Strattec Security Corporation(STRT 0.69%) reported fourth-quarter and full-year 2025 results on August 14, 2025, delivering 6% revenue growth year over year for the quarter, 5% growth for the fiscal year, and record annual operating cash flow of $71.7 million. Gross margin expanded by 370 basis points to 16.7%, driven by restructuring and pricing actions. However, management guided for normalized cash flow and flat or lower sales in fiscal 2026 (ending June 30, 2026) amid projected declines in North American automotive production. Key insights below highlight ongoing margin improvement, portfolio refocus, and capital allocation positioning.
Margins and EBITDA expand as STRT transformation accelerates
Gross profit reached $25.4 million, supported by $3 million in foreign exchange gains, $1.7 million in tooling gains, $1.3 million of restructuring savings, and strategic pricing actions. EBITDA margin for the full year rose to 7.7%, a 220 basis point improvement, despite $1.6 million in net tariff headwinds and elevated Mexican labor costs. Management targets steady progress toward low teen EBITDA margins over time.

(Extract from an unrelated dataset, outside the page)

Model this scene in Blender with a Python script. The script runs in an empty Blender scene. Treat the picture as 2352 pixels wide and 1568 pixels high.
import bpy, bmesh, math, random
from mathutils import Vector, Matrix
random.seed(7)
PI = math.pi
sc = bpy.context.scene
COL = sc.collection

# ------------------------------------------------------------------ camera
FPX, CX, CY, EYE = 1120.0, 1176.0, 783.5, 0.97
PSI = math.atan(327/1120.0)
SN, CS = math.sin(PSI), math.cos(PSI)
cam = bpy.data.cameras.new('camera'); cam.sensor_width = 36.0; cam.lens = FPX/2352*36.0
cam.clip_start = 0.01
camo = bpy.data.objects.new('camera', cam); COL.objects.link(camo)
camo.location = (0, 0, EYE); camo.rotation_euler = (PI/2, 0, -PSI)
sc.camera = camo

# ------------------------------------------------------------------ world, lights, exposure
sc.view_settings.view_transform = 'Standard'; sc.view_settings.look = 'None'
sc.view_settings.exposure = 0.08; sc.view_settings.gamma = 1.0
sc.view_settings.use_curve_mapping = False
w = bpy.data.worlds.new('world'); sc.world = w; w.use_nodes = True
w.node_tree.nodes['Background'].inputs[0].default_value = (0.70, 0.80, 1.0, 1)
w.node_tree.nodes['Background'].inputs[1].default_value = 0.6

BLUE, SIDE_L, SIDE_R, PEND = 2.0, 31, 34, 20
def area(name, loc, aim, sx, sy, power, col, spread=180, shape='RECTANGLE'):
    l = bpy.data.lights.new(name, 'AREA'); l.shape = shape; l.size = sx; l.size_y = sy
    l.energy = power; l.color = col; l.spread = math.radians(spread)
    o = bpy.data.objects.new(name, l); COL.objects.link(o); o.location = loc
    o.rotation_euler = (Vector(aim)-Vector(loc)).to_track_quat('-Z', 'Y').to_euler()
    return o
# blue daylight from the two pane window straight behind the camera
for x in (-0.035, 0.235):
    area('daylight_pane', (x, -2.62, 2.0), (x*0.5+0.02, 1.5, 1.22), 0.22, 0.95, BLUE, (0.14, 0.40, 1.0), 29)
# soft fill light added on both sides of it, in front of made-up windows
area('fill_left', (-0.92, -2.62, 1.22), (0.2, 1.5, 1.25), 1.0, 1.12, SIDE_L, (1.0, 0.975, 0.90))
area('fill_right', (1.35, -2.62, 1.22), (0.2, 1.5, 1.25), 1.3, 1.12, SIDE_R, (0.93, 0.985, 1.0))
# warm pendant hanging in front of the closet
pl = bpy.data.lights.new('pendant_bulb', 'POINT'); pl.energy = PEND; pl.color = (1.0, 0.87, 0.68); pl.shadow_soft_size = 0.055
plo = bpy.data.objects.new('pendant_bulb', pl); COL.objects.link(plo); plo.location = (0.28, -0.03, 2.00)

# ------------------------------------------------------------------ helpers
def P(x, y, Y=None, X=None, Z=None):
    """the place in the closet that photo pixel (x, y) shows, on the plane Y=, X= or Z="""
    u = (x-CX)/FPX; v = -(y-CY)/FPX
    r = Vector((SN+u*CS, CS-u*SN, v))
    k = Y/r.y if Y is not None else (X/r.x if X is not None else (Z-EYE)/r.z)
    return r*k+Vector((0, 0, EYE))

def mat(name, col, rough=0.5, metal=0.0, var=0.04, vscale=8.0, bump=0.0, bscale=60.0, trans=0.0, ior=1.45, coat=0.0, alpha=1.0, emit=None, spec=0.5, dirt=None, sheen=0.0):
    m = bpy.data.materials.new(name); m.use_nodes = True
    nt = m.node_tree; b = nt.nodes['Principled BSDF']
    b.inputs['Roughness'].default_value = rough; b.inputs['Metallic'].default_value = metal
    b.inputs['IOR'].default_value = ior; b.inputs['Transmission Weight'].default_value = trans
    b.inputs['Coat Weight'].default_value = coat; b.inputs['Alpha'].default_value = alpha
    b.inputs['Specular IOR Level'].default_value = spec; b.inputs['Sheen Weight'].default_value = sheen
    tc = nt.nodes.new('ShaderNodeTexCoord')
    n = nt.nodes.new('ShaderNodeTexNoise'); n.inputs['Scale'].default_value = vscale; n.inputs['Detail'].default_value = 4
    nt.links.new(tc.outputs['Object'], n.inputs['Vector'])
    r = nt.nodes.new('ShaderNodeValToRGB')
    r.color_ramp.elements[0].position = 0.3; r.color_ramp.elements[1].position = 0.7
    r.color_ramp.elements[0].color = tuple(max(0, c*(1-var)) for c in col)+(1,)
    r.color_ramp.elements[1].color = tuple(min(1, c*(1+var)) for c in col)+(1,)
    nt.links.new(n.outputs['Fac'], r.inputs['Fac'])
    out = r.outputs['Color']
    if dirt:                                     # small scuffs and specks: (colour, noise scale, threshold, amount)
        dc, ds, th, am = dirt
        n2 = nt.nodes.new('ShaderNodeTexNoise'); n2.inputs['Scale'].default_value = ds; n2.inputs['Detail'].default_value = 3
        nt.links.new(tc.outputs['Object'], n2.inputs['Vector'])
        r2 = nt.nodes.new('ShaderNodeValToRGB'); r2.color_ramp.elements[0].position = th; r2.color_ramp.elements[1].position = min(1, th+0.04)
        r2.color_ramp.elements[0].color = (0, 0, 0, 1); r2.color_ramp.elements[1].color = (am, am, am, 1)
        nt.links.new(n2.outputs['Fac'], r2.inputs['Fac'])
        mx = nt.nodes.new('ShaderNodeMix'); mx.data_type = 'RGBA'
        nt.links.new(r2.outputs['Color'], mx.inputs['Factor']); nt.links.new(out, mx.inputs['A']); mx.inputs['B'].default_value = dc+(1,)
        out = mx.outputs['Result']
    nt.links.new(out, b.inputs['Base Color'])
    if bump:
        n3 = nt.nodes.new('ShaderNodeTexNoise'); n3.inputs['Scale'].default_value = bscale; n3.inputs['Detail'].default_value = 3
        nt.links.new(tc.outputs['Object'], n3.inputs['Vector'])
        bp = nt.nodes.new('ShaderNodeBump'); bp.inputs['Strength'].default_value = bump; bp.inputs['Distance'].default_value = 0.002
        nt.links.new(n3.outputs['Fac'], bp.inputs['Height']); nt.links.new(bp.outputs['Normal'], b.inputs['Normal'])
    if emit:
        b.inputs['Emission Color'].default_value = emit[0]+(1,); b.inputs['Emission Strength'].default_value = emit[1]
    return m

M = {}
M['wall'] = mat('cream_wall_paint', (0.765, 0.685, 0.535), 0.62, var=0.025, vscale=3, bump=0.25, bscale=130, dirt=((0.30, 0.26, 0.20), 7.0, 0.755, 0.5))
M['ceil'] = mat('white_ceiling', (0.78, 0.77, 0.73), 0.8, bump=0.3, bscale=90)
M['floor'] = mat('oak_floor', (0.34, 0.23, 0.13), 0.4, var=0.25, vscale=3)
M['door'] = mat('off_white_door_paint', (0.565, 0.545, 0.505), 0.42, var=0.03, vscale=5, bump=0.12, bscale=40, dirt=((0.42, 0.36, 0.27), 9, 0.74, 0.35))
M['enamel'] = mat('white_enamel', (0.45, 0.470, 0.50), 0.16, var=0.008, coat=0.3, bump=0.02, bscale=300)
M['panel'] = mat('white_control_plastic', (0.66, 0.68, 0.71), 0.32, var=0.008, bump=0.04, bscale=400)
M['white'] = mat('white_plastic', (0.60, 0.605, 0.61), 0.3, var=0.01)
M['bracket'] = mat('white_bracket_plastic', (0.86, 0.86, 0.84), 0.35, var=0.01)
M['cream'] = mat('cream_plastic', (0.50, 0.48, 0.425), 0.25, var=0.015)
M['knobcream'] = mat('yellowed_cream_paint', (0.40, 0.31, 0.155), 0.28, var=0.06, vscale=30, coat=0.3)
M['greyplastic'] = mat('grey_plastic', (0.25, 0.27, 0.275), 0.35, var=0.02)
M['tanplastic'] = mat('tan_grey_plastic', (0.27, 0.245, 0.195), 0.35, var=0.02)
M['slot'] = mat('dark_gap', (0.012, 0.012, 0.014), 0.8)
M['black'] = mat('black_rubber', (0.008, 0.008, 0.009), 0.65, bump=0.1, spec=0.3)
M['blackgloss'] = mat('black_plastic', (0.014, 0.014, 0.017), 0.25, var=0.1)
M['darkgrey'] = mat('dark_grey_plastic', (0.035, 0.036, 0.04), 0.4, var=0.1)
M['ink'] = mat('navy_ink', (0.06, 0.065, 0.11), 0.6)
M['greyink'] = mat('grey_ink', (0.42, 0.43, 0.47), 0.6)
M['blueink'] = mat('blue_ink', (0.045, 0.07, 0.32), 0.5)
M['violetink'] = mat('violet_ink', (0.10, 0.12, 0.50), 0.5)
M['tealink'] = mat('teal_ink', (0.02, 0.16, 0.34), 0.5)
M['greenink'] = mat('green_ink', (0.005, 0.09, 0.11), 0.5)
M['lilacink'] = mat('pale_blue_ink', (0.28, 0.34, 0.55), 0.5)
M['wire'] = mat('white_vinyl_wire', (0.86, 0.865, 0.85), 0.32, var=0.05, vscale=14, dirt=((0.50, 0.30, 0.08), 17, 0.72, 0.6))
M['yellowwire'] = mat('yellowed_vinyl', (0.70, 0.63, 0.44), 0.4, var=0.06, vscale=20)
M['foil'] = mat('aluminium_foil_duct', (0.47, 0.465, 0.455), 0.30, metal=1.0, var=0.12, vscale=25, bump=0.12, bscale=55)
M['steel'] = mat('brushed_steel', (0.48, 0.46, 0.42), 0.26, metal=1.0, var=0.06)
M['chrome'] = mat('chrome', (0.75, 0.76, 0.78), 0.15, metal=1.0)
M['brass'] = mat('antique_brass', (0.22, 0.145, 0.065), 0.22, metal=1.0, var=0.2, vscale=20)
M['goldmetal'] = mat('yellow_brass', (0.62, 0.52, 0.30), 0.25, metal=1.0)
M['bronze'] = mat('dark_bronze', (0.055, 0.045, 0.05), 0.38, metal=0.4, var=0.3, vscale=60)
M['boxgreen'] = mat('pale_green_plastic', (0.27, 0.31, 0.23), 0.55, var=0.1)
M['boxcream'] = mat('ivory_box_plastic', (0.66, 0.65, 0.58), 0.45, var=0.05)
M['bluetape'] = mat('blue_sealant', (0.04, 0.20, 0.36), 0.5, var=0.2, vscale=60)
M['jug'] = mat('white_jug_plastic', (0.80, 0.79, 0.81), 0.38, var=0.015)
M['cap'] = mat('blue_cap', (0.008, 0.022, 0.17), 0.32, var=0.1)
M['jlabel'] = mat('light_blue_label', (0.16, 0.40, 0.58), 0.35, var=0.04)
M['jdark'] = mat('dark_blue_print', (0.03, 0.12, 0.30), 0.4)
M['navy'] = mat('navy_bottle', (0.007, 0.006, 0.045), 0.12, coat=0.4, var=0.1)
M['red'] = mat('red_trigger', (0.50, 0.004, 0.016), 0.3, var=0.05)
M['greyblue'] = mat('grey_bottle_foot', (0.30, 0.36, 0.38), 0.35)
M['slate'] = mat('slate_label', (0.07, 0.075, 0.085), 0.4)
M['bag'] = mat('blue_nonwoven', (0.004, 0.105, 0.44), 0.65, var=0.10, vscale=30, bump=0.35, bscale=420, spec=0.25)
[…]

"Fourth quarter gross profit increased to $25.4 million and gross margin expanded by 370 basis points to 16.7%. Gross profit improvement was the result of a $3 million benefit from a stronger U.S. Dollar, strategic pricing actions, $1.7 million in tooling gains, higher production volumes, and $1.3 million of restructuring savings. These gains more than offset $1.6 million of net tariff expenses stemming from recent changes in U.S. Trade policy and higher labor costs in Mexico, albeit on a lower headcount. Based on the currently enacted tariff rates, we estimate that the annual cost increase is between $5 million to $7 million before any mitigation efforts. However, we have taken steps to change our logistic routes, review our supply chain, and implement price increases or tariff recoveries from customers. Our tariff mitigation efforts have continued after our fiscal year end, and as of today, we have line of sight to recover the majority of the cost. But the recovery of tariff costs will lag the associated expenses."
-- Matthew Pauley, Vice President and CFO
Management's proactive cost actions and pricing power are enabling margin expansion despite external inflationary and tariff pressures, supporting the investment case for sustainable profitability improvements even in challenging industry cycles.
STRT pivots portfolio to digital and power access products
The company streamlined operations with a 15% headcount reduction and redirected engineering investment away from legacy switch products amid declining vehicle content and intensifying competition. New leadership hires in operations and supply chain underpin a sharper focus on digital key and power access lines, positioning the business for secular growth opportunities.
"We had some products, really our switch product line, and when we look at that market, there's less and less switches in the vehicle today. It's already a crowded market. We have other areas of our business like our power access products and our digital key fob that we feel we have a lot of opportunity. So we're still supporting our customers that we have in production, but we're really refocusing our engineering efforts around those products that we feel have more growth and provide more value to our customers."
-- Jennifer Slater, President and CEO
This portfolio refocus supports long-term top-line growth, higher margins, and a stronger competitive position aligned with evolving original equipment manufacturer (OEM) demand and vehicle technology trends.
Record cash build bolsters capital flexibility; return to normalized levels expected
Fiscal 2025 delivered $71.7 million in operating cash flow—a company record—driven by improved earnings and significant one-time items, including $5 million in value-added tax (VAT) recoveries from Mexico, disciplined working capital reduction from roughly 22% of sales at the beginning of the year to a little over 16% at the end, and inventory drawdowns. Year-end cash stood at $84.6 million, with $52 million in untapped credit capacity.
"We delivered $71 million of cash from operations. I'd say about half of that is kind of the normal, and the other half was kind of recovery of some preproduction balances, which we reduced by about 50% during the year. And then also a $25 million reduction in working capital, which I'd categorize that as kind of low-hanging fruit. So, you know, I'm encouraged by the efforts the team has made around our working capital. At the beginning of the year, it was roughly 22% of our sales. And at the end of the year here, it's a little over 16%. We've stated kind of our longer-term target around primary working capital, that being, you know, receivables, inventory, and payables is 15%. So we've made a nice move here, in the fiscal year."
-- Matthew Pauley, Vice President and CFO
While the cash-rich position creates optionality for investment or future shareholder returns, fiscal 2026 cash generation is expected to revert to more sustainable levels as management exhausts one-time working capital actions.
Looking Ahead
Management guided for flat to slightly down fiscal 2026 revenue, tracking projected 5% to 6% declines in North American OEM volumes, with margin tailwinds from $8 million in implemented price increases partially offset by rising Mexican labor costs. The company reaffirmed long-term margin goals of 18% to 20% gross margin and low teen EBITDA margin, emphasizing ongoing operational, portfolio, and working capital improvements. No new share repurchase or M&A activity is planned until greater business predictability is achieved; capital remains allocated to organic growth and transformation initiatives.